Femicide rates in Honduras are on the rise, according to a new report by the New York Times, sparking growing concern over women’s health and safety in the Central American country.

Since 2016, one woman is murdered every 16 hours in Honduras, the country’s Center for Women’s Rights told the newspaper.

Crimes against women in Honduras have dramatically spiked since the 2009 right-wing military coup that removed democratically-elected president Manuel Zelaya. A 2011 report by Oxfam Honduras and a Honduran non-governmental organization, the Tribunal of Women Against Femicide, said that women are dying primarily because of gun crime, political instability and the “systematic indifference” of the police.

On November 13, 2014, for example, 19-year-old Maraa Jose Alvarado and her 23-year-old sister Sofia Trinidad disappeared after going to a party held by 32-year-old Plutarco Ruiz, Trinidad’s boyfriend. Their dead bodies were found a week later buried in a riverbank in Santa Barbara, Honduras.

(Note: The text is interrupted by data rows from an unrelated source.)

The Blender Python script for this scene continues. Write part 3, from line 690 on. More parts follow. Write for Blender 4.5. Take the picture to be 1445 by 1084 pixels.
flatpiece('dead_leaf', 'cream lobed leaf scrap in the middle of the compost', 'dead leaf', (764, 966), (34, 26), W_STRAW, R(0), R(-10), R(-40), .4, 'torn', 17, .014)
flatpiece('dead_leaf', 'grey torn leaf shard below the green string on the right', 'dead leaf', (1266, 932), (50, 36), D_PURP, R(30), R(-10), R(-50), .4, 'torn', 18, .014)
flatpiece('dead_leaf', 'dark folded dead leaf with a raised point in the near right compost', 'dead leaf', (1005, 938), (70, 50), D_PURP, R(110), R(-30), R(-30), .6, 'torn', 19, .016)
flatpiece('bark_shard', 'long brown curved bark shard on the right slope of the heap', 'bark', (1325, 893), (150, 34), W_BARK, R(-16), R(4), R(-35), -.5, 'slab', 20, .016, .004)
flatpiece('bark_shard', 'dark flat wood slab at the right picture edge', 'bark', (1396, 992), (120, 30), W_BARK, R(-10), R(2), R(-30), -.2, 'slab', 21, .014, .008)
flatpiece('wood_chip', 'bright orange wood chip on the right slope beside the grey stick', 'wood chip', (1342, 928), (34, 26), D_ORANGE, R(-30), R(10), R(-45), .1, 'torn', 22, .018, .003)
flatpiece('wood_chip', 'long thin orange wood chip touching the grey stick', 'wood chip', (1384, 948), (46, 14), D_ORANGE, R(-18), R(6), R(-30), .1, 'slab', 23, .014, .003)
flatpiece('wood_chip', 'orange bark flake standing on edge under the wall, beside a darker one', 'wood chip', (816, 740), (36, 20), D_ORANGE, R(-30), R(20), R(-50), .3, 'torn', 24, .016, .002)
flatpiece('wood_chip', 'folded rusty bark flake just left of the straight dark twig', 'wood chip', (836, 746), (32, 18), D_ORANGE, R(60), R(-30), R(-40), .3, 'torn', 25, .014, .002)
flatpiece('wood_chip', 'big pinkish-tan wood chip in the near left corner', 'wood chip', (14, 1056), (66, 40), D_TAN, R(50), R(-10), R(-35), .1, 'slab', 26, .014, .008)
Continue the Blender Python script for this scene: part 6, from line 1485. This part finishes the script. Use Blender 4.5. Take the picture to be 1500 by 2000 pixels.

At the time, the authorities concluded that Ruiz murdered both sisters after a heated argument with Trinidad. Alvarado, who had recently won the Miss Honduras beauty pageant, was scheduled to take part in the Miss World contest in London just a few days after she disappeared.

Talking with ABC’s Nightline, Teresa Muñoz, the mother of the two victims, said police would not have even investigated the murders if it weren’t for her daughter’s fame.

“He shot her 12 times in the back,” said Muñoz. “Because of his machismo this happened. Here in Honduras, women aren’t worth anything.”

According to the U.S. government statistics, 82 percent of female Honduran asylum seekers had “credible fear of persecution or violence.”

Outside of war zones, Honduras has one of the highest-recorded murder rates in the world, with gender-related violence being rampant.

Between 2008 and 2010, there were 1,110 reported cases of femicide, yet only 211 made it to court. Only 4.2 percent of these cases resulted in a conviction. In 2014, the United Nations reported that 95 percent of sexual violence and femicide cases in Honduras were never investigated at all.

The violence in countries like Honduras has propelled a large number of women and children towards the southern border of the U.S., which the United Nations call an “invisible refugee crisis.” Since 2008, the number of asylum seekers from Honduras and neighboring El Salvador and Guatemala has increased by 500 percent. And for many women, it’s not just about escaping poverty. It’s also a matter of escaping rape and death.

Honduran activist Neesa Medina attributed the violence against women to “machismo” gang culture that runs rampant. Medina told ABC’s Nightline, “Men can do anything they want to women in Honduras.”